GABlog Generative Anthropology in the Public Sphere

July 25, 2014

A Few Thoughts on Gaza

Filed under: GA — adam @ 3:38 pm

It is a marker of the deadening of thought, not increased moral sensitivity, that it is now commonplace to condemn or support one side in a war based on which side suffers the greater number of casualties, military or civilian. If one side wins by having the most civilian victims, then an incentive is created for that side to generate as many civilian victims as possible. As is often the case, what looks like scrupulousness is really a justification for barbarism.

Wars have aims—generally the surrender of the other side, and its agreement with your terms, or, if necessary, the destruction of the other side. Proportionality in war means that you use the amount of force needed to attain those aims, and no more—if a certain amount of force is needed to bend the other side to your will, you shouldn’t use more than that for reasons, say, of revenge. The notion that “proportionality” refers to the proportion of force used by, or available to, the respective sides, is degradation of thought to the level of imbecility.

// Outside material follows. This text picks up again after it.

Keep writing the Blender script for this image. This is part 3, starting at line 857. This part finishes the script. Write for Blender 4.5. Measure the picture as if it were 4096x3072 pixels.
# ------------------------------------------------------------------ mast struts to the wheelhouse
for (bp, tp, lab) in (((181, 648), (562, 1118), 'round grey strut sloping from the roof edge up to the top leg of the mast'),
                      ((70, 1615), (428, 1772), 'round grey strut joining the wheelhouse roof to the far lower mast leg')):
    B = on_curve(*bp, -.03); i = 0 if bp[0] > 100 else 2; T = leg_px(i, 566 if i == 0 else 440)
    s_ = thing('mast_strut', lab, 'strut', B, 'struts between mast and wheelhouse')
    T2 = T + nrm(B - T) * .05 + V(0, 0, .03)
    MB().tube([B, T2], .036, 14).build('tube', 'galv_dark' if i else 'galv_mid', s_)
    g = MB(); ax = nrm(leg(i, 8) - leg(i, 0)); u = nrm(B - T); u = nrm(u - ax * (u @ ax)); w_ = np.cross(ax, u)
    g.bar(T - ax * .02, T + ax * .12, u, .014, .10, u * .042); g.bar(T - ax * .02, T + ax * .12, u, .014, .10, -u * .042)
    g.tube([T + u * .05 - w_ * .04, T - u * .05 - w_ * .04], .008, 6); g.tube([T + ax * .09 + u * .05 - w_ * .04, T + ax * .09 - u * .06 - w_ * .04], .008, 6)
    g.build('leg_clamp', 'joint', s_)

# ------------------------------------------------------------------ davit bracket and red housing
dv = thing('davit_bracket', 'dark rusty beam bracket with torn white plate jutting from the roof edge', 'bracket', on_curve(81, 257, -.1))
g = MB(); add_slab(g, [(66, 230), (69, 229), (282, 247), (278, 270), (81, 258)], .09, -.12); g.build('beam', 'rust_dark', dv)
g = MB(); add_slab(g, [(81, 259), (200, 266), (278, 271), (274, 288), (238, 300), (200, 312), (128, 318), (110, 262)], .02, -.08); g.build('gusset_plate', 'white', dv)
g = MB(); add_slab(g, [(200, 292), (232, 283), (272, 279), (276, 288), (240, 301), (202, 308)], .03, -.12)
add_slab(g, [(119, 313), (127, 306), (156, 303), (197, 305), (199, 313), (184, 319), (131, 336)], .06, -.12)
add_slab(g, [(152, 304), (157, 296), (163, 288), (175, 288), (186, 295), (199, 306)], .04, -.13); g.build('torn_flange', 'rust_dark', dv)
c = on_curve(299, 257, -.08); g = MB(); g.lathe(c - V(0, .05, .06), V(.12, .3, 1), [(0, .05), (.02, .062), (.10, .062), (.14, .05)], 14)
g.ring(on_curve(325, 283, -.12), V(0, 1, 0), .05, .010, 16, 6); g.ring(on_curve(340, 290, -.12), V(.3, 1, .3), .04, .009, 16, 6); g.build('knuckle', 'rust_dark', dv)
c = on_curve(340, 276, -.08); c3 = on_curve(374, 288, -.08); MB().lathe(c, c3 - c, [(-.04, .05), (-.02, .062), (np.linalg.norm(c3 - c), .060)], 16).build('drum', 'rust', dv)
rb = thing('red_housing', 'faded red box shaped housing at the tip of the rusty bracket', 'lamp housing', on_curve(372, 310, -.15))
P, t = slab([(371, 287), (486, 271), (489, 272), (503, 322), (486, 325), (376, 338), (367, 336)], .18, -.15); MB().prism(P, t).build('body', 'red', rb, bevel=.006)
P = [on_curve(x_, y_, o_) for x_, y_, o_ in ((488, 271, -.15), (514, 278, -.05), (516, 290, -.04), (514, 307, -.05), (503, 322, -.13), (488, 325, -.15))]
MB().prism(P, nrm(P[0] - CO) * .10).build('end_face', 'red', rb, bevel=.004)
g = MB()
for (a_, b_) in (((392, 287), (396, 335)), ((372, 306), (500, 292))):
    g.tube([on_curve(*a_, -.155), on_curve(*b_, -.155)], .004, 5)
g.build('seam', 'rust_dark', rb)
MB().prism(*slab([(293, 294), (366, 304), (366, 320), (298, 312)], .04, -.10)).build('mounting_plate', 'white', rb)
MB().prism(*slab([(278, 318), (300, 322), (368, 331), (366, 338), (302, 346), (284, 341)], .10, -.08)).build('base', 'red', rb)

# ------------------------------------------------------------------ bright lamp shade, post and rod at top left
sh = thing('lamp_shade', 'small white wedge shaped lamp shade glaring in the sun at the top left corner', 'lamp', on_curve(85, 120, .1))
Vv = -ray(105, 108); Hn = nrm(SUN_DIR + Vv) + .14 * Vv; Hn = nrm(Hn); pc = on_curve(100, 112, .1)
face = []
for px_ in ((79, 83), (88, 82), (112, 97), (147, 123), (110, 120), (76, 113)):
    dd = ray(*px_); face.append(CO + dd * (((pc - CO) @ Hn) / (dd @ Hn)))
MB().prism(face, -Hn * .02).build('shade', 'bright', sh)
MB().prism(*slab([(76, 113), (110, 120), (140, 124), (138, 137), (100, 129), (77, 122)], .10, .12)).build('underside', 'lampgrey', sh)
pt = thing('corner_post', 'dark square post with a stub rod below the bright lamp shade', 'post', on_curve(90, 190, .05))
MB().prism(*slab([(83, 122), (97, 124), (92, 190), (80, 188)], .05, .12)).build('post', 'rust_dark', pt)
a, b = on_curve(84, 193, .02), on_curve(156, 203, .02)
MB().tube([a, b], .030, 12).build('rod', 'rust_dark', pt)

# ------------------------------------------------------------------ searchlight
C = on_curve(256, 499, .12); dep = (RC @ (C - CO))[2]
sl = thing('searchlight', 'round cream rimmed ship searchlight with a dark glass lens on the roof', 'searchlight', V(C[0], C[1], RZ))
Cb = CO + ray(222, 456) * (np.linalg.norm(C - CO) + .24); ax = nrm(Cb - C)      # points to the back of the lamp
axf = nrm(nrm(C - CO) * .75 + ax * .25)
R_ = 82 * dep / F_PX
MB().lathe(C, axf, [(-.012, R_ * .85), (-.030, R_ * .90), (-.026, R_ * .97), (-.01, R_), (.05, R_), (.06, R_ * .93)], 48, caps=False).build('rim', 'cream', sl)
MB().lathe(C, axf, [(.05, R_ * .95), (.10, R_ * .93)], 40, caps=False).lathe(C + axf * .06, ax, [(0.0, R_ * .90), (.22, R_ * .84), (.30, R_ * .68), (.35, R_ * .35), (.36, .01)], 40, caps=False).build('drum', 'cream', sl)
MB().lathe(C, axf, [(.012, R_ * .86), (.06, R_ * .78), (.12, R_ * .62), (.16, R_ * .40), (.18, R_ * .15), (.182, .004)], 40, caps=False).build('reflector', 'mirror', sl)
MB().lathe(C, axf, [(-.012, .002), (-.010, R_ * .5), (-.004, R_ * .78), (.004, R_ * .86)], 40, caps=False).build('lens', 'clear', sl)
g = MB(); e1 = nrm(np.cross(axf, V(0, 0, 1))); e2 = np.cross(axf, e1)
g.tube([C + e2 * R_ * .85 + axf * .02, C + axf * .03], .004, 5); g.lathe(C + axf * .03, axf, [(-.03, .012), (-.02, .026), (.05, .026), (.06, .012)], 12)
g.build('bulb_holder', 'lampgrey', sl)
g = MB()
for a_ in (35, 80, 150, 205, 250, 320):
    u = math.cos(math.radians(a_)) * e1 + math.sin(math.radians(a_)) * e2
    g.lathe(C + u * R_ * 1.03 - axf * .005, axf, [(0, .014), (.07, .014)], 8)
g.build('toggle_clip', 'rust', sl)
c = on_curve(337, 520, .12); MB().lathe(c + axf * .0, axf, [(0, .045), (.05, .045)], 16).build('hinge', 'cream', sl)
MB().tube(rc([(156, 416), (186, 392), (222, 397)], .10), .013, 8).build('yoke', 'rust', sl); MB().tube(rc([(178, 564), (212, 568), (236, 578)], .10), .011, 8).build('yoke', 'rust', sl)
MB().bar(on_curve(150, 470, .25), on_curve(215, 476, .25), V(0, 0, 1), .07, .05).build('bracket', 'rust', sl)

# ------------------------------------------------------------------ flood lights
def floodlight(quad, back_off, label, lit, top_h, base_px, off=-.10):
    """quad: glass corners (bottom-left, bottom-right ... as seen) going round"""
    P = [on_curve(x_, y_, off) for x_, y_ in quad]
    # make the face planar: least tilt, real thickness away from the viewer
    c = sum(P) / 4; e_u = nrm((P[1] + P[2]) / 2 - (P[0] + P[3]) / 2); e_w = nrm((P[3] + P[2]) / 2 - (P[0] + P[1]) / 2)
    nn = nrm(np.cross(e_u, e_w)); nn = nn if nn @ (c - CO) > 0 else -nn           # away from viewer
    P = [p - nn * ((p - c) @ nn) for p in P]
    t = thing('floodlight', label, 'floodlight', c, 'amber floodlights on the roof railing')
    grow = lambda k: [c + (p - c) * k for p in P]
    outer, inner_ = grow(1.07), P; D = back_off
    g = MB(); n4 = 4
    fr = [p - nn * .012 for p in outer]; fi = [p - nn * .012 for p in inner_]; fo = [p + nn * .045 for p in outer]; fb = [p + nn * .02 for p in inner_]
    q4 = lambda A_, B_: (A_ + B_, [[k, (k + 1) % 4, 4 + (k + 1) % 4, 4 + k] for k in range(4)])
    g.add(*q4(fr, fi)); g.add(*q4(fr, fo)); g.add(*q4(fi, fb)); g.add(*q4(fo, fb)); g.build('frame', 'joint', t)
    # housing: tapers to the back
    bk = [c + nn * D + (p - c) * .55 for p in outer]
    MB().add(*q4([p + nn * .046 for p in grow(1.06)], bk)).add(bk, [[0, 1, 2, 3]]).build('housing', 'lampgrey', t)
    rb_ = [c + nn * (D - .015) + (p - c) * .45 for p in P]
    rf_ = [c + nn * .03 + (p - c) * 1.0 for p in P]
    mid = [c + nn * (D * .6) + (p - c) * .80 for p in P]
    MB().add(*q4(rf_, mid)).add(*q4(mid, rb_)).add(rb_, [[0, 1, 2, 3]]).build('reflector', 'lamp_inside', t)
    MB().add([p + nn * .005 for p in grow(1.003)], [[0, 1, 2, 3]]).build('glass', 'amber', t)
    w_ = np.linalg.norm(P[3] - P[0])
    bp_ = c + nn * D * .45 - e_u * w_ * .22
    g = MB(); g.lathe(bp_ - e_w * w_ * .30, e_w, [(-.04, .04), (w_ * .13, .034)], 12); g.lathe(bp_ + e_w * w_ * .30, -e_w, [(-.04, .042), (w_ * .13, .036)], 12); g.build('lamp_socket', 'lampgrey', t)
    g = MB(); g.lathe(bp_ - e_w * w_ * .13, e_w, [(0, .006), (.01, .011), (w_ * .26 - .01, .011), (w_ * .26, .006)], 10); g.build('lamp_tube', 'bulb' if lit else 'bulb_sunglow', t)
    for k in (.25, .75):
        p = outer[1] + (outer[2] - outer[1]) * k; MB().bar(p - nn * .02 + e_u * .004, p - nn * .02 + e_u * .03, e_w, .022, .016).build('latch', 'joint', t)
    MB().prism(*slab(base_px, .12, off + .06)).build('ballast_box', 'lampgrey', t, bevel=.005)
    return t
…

Those critical of Israel’s response to Hamas’s rockets and tunnels might be asked what kind of response they would find legitimate. If the response they would allow is one that would leave the rockets and tunnels in place, they are arguing that no Israeli self-defense is permissible. If no Israeli self-defense is permissible, then the only conclusion to be drawn is that Israelis should allow themselves to be slaughtered. In other words, the critic of Israel is a genocidal anti-Semite.

War is obviously not the answer! Israel bombs and invades Gaza and then in a few years Gaza rebuilds its means of violence and Israel has to do the same thing all over again. Clearly, the problem is not being solved, and we need another approach. Maybe, but we keep putting murderers and rapists in prison and, nevertheless, people continue to rape and murder. Do we need another approach here as well, to stop the cycle of violence between violent criminals and civilized society? Or could it be that, for the forseeable future, the Palestinians will find no way out of their resentments other than fantasies of Israel’s destruction, just like people will continue to murder and rape and that, nevertheless, in both cases forceful responses can prevent things from getting much worse than they might otherwise be?